Alguns se destacam pela oposição das comunidades, pelo grau de conflito, como ocorre com o projeto Conga, no Peru. Trata-se de um projeto de ouro de uma empresa que é dona da maior mina de ouro na América Latina, na qual já se sabe os efeitos. Querem fazer mineração lá, mas para isso querem fazer desaparecer três lagoas. O local, para as comunidades de agricultores e camponeses, é uma zona leiteira, então a comunidade não quer, porque precisa dos lagos para sobreviver.

A resposta das empresas é: Vamos tirar as lagoas daí, mas construir outras. As pessoas sabem que não se podem construir os ecossistemas.

No norte da Colômbia, uma empresa de ouro está em conflito com a população. Nesse caso, boa parte da população está contra a mineração. Há alguns lugares em que há conflitos com os povos indígenas, há um convênio das Nações Unidas, da Organização Internacional do Trabalho (OIT a 169) que diz ser preciso consultar os indígenas para dizer se estão de acordo ou não para aceitar a mineração em seus territórios. No entanto, as empresas de mineração buscam uma forma de não consultá-los, e os governos fingem que não veem, negligenciando a obrigação de fazer executar a 169.

Potosí, na Bolívia, Cuzco, no Peru, vivem esses conflitos. Mas onde eu vejo que há maiores conflitos com indígenas é na Guatemala. Nesta zona foram feita s quase 100 consultas com as comunidades indígenas para responder se querem ou não a mineração e 98% disseram não. Mas lá ainda é um local onde se impõem os projetos de mineração e atropelam direitos humanos.

A mineração requer muito território, água e energia, quando uma central hidrelétrica é construída em território para a mineração é uma afetação, quando comunidade perde um rio para alimentar empresas também.

De onde são as principais empresas de mineração no mundo?
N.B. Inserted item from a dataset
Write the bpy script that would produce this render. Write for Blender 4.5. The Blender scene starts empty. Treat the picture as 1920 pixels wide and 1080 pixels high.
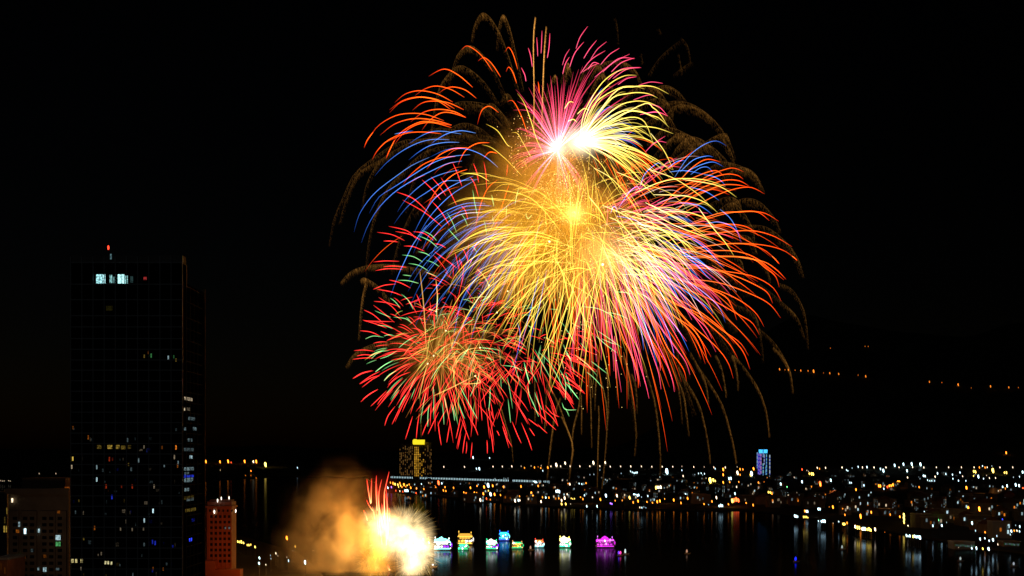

César Padilla -A maioria das empresas são canadenses, norte-americanas, japonesas, há europeias e chinesas. E a China é o novo ator dentro da atividade mineral no mundo. Ela tem muitos minerais, mas precisa de mais do que tem e, por isso, está abrindo muitas minas no mundo, na África, por exemplo, ampliando seus projetos na América Latina.